3.11.1 Interest Should Be Inherent in The Lesson Taught
“Oh, that’s all right,” says one. “It is easy enough to talk about interest, and it’s easy to be interesting if you can choose anything you like to amuse a class. But if you have to teach them theology, and especially some of the dry lessons that are outlined for us, I don’t see how we can be expected to make our work interesting.”
Of course, there is some point to such an objection. Having been asked to teach the lesson, we cannot defend the practice of bringing in all kinds of material just because it is funny.
And, of course, it is true, too, that some lesson outlines upon first thought do appear rather forbidding. But it is equally true that there is a path of interest through the most unpromising material, though that path does not always run alongside the teacher’s highroad of ease and unconcern. A false notion of interest is that it denotes mere amusement—that it is something aside from serious and sober thought.

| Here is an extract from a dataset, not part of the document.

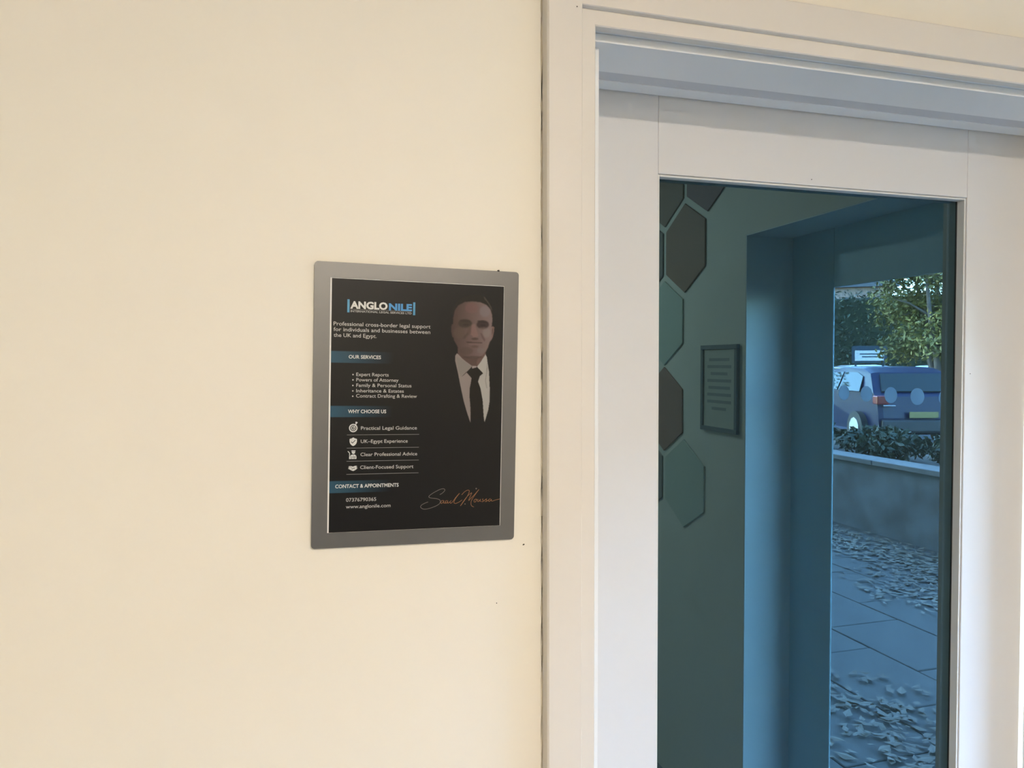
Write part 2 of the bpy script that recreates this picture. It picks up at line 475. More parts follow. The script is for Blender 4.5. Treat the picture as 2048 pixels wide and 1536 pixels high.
# mouth, chin
paint(ell(1120, 1270, 140, 14, 2), (0.130, 0.080, 0.074), 0.6)
paint(poly([P1(*p) for p in ((920, 1290), (1000, 1283), (1110, 1300), (1310, 1305), (1290, 1328), (1110, 1325), (960, 1318))], 2), (0.048, 0.030, 0.028), 0.9)
paint(ell(1120, 1345, 130, 18, 2), (0.150, 0.096, 0.090), 0.7)
paint(ell(1130, 1400, 90, 28, 4), (0.075, 0.047, 0.043), 0.7)
paint(ell(1270, 1490, 90, 60, 6) * face, (0.150, 0.125, 0.125), 0.5)
paint(ell(930, 1500, 160, 90, 8) * face, (0.070, 0.047, 0.038), 0.5)
paint(ell(1080, 1640, 230, 26, 4), (0.055, 0.037, 0.032), 0.7)
# grey streak in the hair
paint(poly([P1(*p) for p in ((1330, 262), (1362, 280), (1450, 400), (1510, 500), (1530, 590), (1505, 560), (1440, 430), (1350, 320))], 1), (0.055, 0.048, 0.040), 0.8)
# shirt either side of the tie
shirtL = poly([P2(*p) for p in ((545, 195), (575, 150), (610, 175), (700, 270), (850, 380), (745, 490), (840, 592), (825, 680), (805, 780), (803, 950),
                                (825, 1150), (820, 1410), (760, 1230), (700, 1020), (640, 740), (590, 480), (548, 300))], 1)
shirtR = poly([P2(*p) for p in ((938, 390), (1000, 310), (1092, 170), (1115, 215), (1130, 330), (1155, 480), (1168, 780), (1165, 1020), (1140, 1180),
                                (1075, 1395), (1060, 1300), (1040, 1000), (1000, 780), (955, 662), (990, 560), (1050, 512))], 1)
paint(shirtL, (0.225, 0.190, 0.178)); paint(shirtR, (0.335, 0.320, 0.300))
paint(poly([P2(*p) for p in ((560, 200), (700, 285), (840, 385), (700, 520), (640, 560), (590, 420))], 4) * shirtL, (0.180, 0.168, 0.155), 0.6)
paint(poly([P2(*p) for p in ((850, 380), (900, 375), (938, 388), (920, 405), (845, 425))], 1), (0.300, 0.255, 0.240), 0.9)
paint(poly([P2(*p) for p in ((655, 572), (745, 480), (752, 498), (690, 552))], 1), (0.040, 0.034, 0.030), 0.85)
paint(poly([P2(*p) for p in ((1120, 330), (1132, 420), (1110, 560), (1098, 640), (1125, 780), (1110, 780), (1085, 640), (1105, 500))], 2) * shirtR, (0.150, 0.140, 0.130), 0.7)
paint(poly([P2(*p) for p in ((790, 470), (940, 402), (1045, 505), (985, 560), (955, 660), (1000, 780), (1040, 1000), (1062, 1330), (825, 1330), (803, 900), (840, 600), (750, 495))], 1), (0.0115, 0.0095, 0.0085), 0.75)

me = bpy.data.meshes.new('print')
yy = -0.00312
verts = np.stack([gx.ravel() * MM, np.full(gx.size, yy), -gy.ravel() * MM], -1)
ii = np.arange(ny * nx).reshape(ny, nx)
quads = np.stack([ii[:-1, :-1], ii[1:, :-1], ii[1:, 1:], ii[:-1, 1:]], -1).reshape(-1, 4)
me.vertices.add(len(verts)); me.vertices.foreach_set('co', verts.ravel())
me.loops.add(quads.size); me.loops.foreach_set('vertex_index', quads.ravel().astype(np.int32))
me.polygons.add(len(quads)); me.polygons.foreach_set('loop_start', np.arange(0, quads.size, 4, dtype=np.int32))
me.update(calc_edges=True)
ca = me.color_attributes.new('ink', 'FLOAT_COLOR', 'POINT')
ca.data.foreach_set('color', np.concatenate([img.reshape(-1, 3), np.ones((ny * nx, 1))], 1).ravel())
m_print = mat('poster_ink', (0.01, 0.01, 0.01), 0.28, spec=0.21)
at = m_print.node_tree.nodes.new('ShaderNodeAttribute'); at.attribute_name = 'ink'
m_print.node_tree.links.new(at.outputs['Color'], m_print.node_tree.nodes['Principled BSDF'].inputs['Base Color'])
obj('print', me, m_print, sheet)

# --- lettering
def ink(n, c): return mat(n, c, 0.32)
INK = {'w': ink('ink_white', (0.60, 0.60, 0.58)), 'b': ink('ink_blue', (0.035, 0.25, 0.56)), 'g': ink('ink_grey', (0.36, 0.36, 0.35)),
       't': ink('ink_text', (0.46, 0.45, 0.43)), 'l': ink('ink_rule', (0.19, 0.19, 0.185)), 'k': ink('ink_black', (0.012, 0.012, 0.012)),
       'o': ink('ink_copper', (0.30, 0.135, 0.055)), 's': ink('ink_dull_silver', (0.16, 0.14, 0.125)), 'bb': ink('ink_bar_blue', (0.05, 0.26, 0.46))}
LY = -0.00325
def text_mesh(body, offset):
    cu = bpy.data.curves.new('lettering', 'FONT')
    cu.body = body
    cu.offset = offset
    cu.resolution_u = 3
    o = bpy.data.objects.new('lettering', cu)
    COL.objects.link(o)
    bpy.context.view_layer.update()
    dg = bpy.context.evaluated_depsgraph_get()
    m = bpy.data.meshes.new_from_object(o.evaluated_get(dg))
    bpy.data.objects.remove(o)
    bpy.data.curves.remove(cu)
    return m
_h = text_mesh('H', 0.0)
CAP = max(v.co.y for v in _h.vertices)
bpy.data.meshes.remove(_h)
def lettering(body, x0, yb, x1, cap, col, bold, name='lettering'):
    m = text_mesh(body, {0: 0.006, 1: 0.020, 2: 0.044}[bold])
    xs = [v.co.x for v in m.vertices]
    a, b = min(xs), max(xs)
    sx, sy = (x1 - x0) / (b - a), cap / CAP
    for v in m.vertices:
        v.co = Vector(((x0 + (v.co.x - a) * sx) * MM, LY, (-yb + v.co.y * sy) * MM))
    return obj(name, m, INK[col], sheet)
LINES = [('ANGLO', -81.2, -113.2, -38.3, 7.7, 'w', 2, 'logo_lettering'), ('NILE', -36.7, -112.9, -9.5, 7.3, 'b', 2, 'logo_lettering'),
         ('INTERNATIONAL LEGAL SERVICES LTD', -80.8, -108.7, -9.9, 2.2, 'g', 1, 'logo_lettering'),
         ('Professional cross-border legal support', -99.8, -92.7, 13.0, 4.3, 't', 0), ('for individuals and businesses between', -99.7, -86.2, 12.8, 4.3, 't', 0),
         ('the UK and Egypt.', -99.5, -79.5, -50.6, 4.3, 't', 0), ('OUR SERVICES', -82.2, -54.9, -45.1, 3.9, 'w', 1),
         ('Expert Reports', -73.3, -34.6, -35.8, 3.9, 't', 0), ('Powers of Attorney', -73.2, -28.4, -24.1, 3.9, 't', 0),
         ('Family & Personal Status', -73.1, -22.0, -8.7, 3.9, 't', 0), ('Inheritance & Estates', -73.1, -15.6, -17.7, 3.9, 't', 0),
         ('Contract Drafting & Review', -73.2, -9.6, -2.0, 3.9, 't', 0), ('WHY CHOOSE US', -82.2, 8.7, -38.1, 4.0, 'w', 1),
         ('Practical Legal Guidance', -67.1, 28.2, -1.4, 4.0, 't', 0), ('UK\u2013Egypt Experience', -67.1, 43.7, -12.1, 4.0, 't', 0),
         ('Clear Professional Advice', -67.2, 59.1, -0.6, 4.0, 't', 0), ('Client-Focused Support', -67.4, 74.2, -4.9, 4.0, 't', 0),
         ('CONTACT & APPOINTMENTS', -95.5, 96.0, -22.1, 4.1, 'w', 1), ('07376790365', -83.0, 112.1, -48.3, 4.1, 't', 0),
         ('www.anglonile.com', -83.1, 120.0, -31.3, 4.0, 't', 0)]
for L in LINES: lettering(*L)

def flat(name, polys, col, dy=0.0):          # flat print made of polygons in sheet millimetres (y down)
    bm = bmesh.new()
    for q, p in enumerate(polys):
        bm.faces.new([bm.verts.new((x * MM, LY - dy - q * 4e-7, -y * MM)) for x, y in p])
    bmesh.ops.recalc_face_normals(bm, faces=bm.faces)
    return obj(name, bm, INK[col], sheet)
def rect(x0, y0, x1, y1): return [(x0, y0), (x1, y0), (x1, y1), (x0, y1)]
def circ(cx, cy, r, n=24): return [(cx + r * math.cos(k * 2 * math.pi / n), cy + r * math.sin(k * 2 * math.pi / n)) for k in range(n)]
def ring(cx, cy, r0, r1, n=28):
    f = lambda r, k: (cx + r * math.cos(k * 2 * math.pi / n), cy + r * math.sin(k * 2 * math.pi / n))
    return [[f(r0, k), f(r1, k), f(r1, k + 1), f(r0, k + 1)] for k in range(n)]
def stroke(pts, w, sub=5):
    pts = [Vector(p) for p in pts]
    out = []
    for i in range(len(pts) - 1):            # Catmull-Rom
        p0, p1, p2, p3 = pts[max(i - 1, 0)], pts[i], pts[i + 1], pts[min(i + 2, len(pts) - 1)]
        for k in range(sub):
            t = k / sub
            out.append(0.5 * ((2 * p1) + (p2 - p0) * t + (2 * p0 - 5 * p1 + 4 * p2 - p3) * t * t + (3 * p1 - p0 - 3 * p2 + p3) * t ** 3))
    out.append(pts[-1])
    polys = []
    for a, b in zip(out, out[1:]):
        d = b - a
        if d.length < 1e-5: continue
        n = Vector((-d.y, d.x)).normalized() * w / 2
        e = d.normalized() * w * 0.25
        polys.append([tuple(a + n - e), tuple(b + n + e), tuple(b - n + e), tuple(a - n - e)])
    return polys
flat('logo_bar', [rect(-84.6, -123.3, -82.0, -108.2)], 'bb'); flat('logo_bar', [rect(-8.2, -123.0, -5.6, -107.8)], 'bb')
flat('logo_rule', [rect(-81.2, -112.2, -10.0, -111.8)], 'l')
for y in (-36.4, -30.2, -23.7, -17.4, -11.2): flat('bullet', [circ(-77.0, y + 0.2, 0.85, 14)], 't')
for y in (34.1, 49.5, 64.8, 80.1): flat('divider_rule', [rect(-83.0, y - 0.28, 1.4, y + 0.28)], 'l')
flat('target_icon', ring(-75.9, 26.1, 3.5, 4.9) + ring(-75.9, 26.1, 1.7, 2.6) + [circ(-75.9, 26.1, 0.7, 12)] +
     [[(-75.6, 25.8), (-75.2, 26.1), (-72.4, 21.9), (-72.8, 21.6)], [(-73.3, 22.2), (-73.5, 19.0), (-72.7, 18.6), (-70.9, 19.4), (-71.2, 20.3)]], 'w')
flat('shield_icon', [[(-75.7, 37.0), (-74.2, 38.0), (-71.5, 38.9), (-71.5, 42.2), (-72.4, 44.6), (-74.0, 46.3), (-75.7, 47.1), (-77.4, 46.3), (-79.0, 44.6), (-79.9, 42.2), (-79.9, 38.9), (-77.2, 38.0)]], 'w')
flat('check_mark', stroke([(-78.0, 42.2), (-76.5, 43.6)], 0.8, 1) + stroke([(-76.5, 43.6), (-73.3, 40.3)], 0.8, 1), 'k', 0.00004)
flat('adviser_icon', [circ(-75.3, 54.3, 2.0, 16), rect(-77.6, 52.3, -73.0, 53.4)[::1]] + stroke([(-81.6, 53.3), (-80.3, 54.6), (-79.6, 56.3), (-79.9, 58.3)], 0.8, 3) +
     [[(-80.2, 62.3), (-80.2, 59.3), (-78.5, 57.9), (-76.6, 57.0), (-74.0, 57.0), (-72.3, 58.2), (-71.7, 60.0), (-71.9, 62.3)]], 'w')
flat('adviser_detail', stroke([(-78.4, 58.6), (-77.6, 62.2)], 0.5, 1) + stroke([(-73.4, 58.6), (-73.9, 62.2)], 0.5, 1) + stroke([(-77.4, 60.0), (-72.6, 60.0)], 0.4, 1) + stroke([(-75.4, 57.2), (-75.4, 62.2)], 0.4, 1)
     + [rect(-77.2, 53.6, -73.4, 54.0)], 'k', 0.00004)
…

The writer recalls visiting a class taught by a person holding such a notion. Having given his lesson but little thought he apologized for its lack of interest by saying, “Now, boys and girls, if you will just be quiet while we go over the lesson, even though it isn’t very interesting, I’ll read you our next chapter of Huckleberry Finn.”
And yet the lesson, hurried over, with a little intensive study could have been made as fascinating as the reading of Huckleberry Finn and notably more profitable.